Within just a few months, writer-director Alejandro Loayza Grisi’s Utama has already enjoyed a respectable festival run, taking the Grand Jury Prize at Sundance, four awards at the Malaga Spanish Film Festival, and was a nominee for the Ingmar Bergman Award at Goteborg. As is often the case in today’s hyper communicative and oversaturated media landscape, I found this film in Toulouse, where it brought me pure joy as a spectator and satisfaction as a professional. That satisfaction is even stronger because Utama is Loayza Grisi’s feature debut. Prior to that, since 2016, he worked as a cameraman and producer. For his ambitious Utama, he has concocted a great plot: an elderly, lonely married couple raise cattle llamas in extremely difficult conditions; their biggest problem is prolonged drought and the long distance they must travel through a dry desert landscape to bring the llamas to water. These Godforsaken people remain loyal to Quechua traditions, living in accordance with the unwritten scrolls of ancestral memory, but time and circumstance have taken their grandson away from them, sending him into the eroding civilization of the regional city. These types of conflicts are universal and inexhaustible topics in contemporary art, but to realize them convincingly on screen requires a lot of concentrated talent, the persistent pursuit of an idea, and the endurance to compete with the more overtly commercial productions that world cinema yields every day. It is to Loayza Grisi’s credit that he has avoided all temptations and, with great minimalism, not only tells the story, but uses all manner cinematographic tools to produce a strong impact: the presence of his main characters (played by non-professional actors), the emotionally infused image of the harsh mountain landscape, the sparse dialogue and precise editing. Through these components, the narrative acquires a sense of the original energy of pure film parlance.
For me, as a Bulgarian, Utama instantly evoked a symmetry with the magnificent film Aga, from the Bulgarian director Milko Lazarov. That film closed the 2018 Berlinale before touring dozens of festivals and earning numerous awards. The symmetry is due not only to the storyline; not only to the recurring drama of urbanization that tore the protagonists’ family apart; not only because of the doomed patriarchal purity of dying traditions; not only because of the integrity of the characters, free from all inbound influences of civilization; not only because of the eternal themes and the dominant emotional pain of the old father’s death.

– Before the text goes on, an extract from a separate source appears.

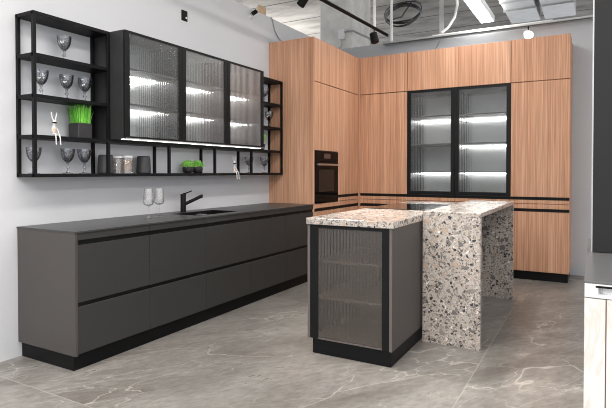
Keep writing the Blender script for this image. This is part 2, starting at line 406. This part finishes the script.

Kindred spirits to the characters in Utama, Aga’s characters are in Yakutia, on the other side of the globe, in the Far East tundra, enduring extremely difficult living conditions while their daughter resides in a distant city. The old men survive by fishing under the everlasting ice, and the daughter has to bury her mother after their prolonged forced separation. And the injuries sustained thanks to technological civilization can be seen in the bottomless cone of the excavated diamond mine and in the tear frozen on the daughter’s face!
It has long been known that universal, eternal artistic ideas move across their latitudes and freely intersect the creative meridians guided by the compass of an author’s intuition. Thus, Aga and Utama meet unexpectedly and form a kind of duo on the modern world’s screens.